Over 50 of Ireland's regional newspapers will be online by early next year, in a joint project between the Regional Newspaper Association of Ireland (RNAI) and corporate Internet service company, Internet Ireland. This will give a world-wide reach to events as local as Ballybofey under-12s football or traffic cases from Termonfeckin and offer a link home to hundreds of thousands of emigrants. The 51 members of the RNAI may well be joined by other non-member regional titles, all of which will go online under the auspices of the Regional Media Bureau of Ireland (RMBI), as the joint project by Internet Ireland and the regional newspapers association is called. The idea is to provide a central resource for people looking for local papers, and to provide economies of scale, combined marketing and payment services for the member papers.
The catch for Ireland's diaspora, the target market, is that access will cost money. The annual subscription for a title will be £50, with six-month and quarterly rates also available. A pilot site is currently in operation, with nine titles on offer free of charge and others being added all the time. "In May we began writing the software and interfaces, but the project had been discussed before that," said Barry Breslin, director of Internet Ireland. "It has been over seven months and we will have invested almost £1 million by the time the service is fully operational in the first three months of next year. The RNAI titles currently print 600,000 copies every week and are read by a combined figure of two million people. We would be happy with five per cent of that."

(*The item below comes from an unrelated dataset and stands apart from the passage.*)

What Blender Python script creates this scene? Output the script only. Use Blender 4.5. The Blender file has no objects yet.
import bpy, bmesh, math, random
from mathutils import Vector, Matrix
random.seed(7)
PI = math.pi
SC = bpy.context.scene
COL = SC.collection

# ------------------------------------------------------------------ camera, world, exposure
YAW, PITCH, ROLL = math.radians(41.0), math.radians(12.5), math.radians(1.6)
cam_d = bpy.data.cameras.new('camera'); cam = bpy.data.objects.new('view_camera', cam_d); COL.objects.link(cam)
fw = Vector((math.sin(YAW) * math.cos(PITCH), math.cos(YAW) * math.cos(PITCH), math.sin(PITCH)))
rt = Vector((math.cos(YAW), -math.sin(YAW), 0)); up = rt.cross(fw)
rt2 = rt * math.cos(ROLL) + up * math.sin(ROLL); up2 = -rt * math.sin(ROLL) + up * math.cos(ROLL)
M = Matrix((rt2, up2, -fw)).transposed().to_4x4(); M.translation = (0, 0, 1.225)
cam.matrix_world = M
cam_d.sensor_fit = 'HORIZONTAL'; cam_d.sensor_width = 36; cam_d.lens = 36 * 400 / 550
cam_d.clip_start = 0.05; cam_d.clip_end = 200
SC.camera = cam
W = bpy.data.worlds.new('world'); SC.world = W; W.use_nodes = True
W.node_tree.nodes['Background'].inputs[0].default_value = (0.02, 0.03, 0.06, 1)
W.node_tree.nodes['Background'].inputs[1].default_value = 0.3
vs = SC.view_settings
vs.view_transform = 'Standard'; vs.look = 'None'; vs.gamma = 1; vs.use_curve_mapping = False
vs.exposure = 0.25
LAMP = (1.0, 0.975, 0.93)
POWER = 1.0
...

The project has received funding from Enterprise Ireland and will, it is hoped, create up to 20 new jobs within the next three years. The concept of a regional newspaper going online is not entirely new. It is to be expected that a newspaper based in Ennis, Ireland's Information Age town, would now have an Internet edition. But the Clare Champion's Internet presence goes back to long before the town received that award. It was the first Irish regional newspaper with a web site back in 1994, long before any national newspaper except this one. "The primary reason [an online edition was established] was to reach expatriate Clare people - to allow them to keep in touch with home events," explains webmaster John Galvin. "It also allowed us to greatly increase our profile in that market and to have an easy point of contact for overseas advertisers. We have also found that many people subscribe to the newspaper after reading the Internet version.
"We are regularly offered stories on spec. Advertising (especially classified) is well suited for Internet communications." Galvin believes that a profit can be made from regional news. "It's harder to sell national news as there are multiple sources. There may be only one source for some local news. I think emigrants are far more interested in local news even many years after leaving home." The seven People Newspapers titles went online last June. Managing director, Michael Roche, says that the primary reason for setting up the Web edition of the papers, which cater for the southeast, was to gauge what interest there was in online editions. "It certainly sparked interest from Wexford, Wicklow and Carlow people overseas," he says. "While the jury is still out on the tangible benefit of the online editions, I am acutely aware that, other than buying the newspaper, the information we provide cannot be sourced elsewhere.
The visitor rate of 800 a week does not, he says, make carrying advertisements feasible. At present, only a selection of news and sport is being carried in the online editions, though the idea of a full online edition available on a subscription basis would also be considered. "I think it has potential to be highly profitable for regional newspapers provided we can sell an annual online subscription," says Roche. Both the Clare Champion and People Newspapers have been contacted about the RMBI project. In one way, it might be a pity to see the wide range of regional sites already operating lose their individuality while being placed out of the reach of many Internet users, but if the project makes an online presence financially viable for all regionals, then few can really complain. It is, of course, ironic that a global medium is making the vibrancy and colour of intensely local Irish news and views accessible world-wide. Never before have local media outlets been in such a strong position. Jackie Healy Rae should be pleased.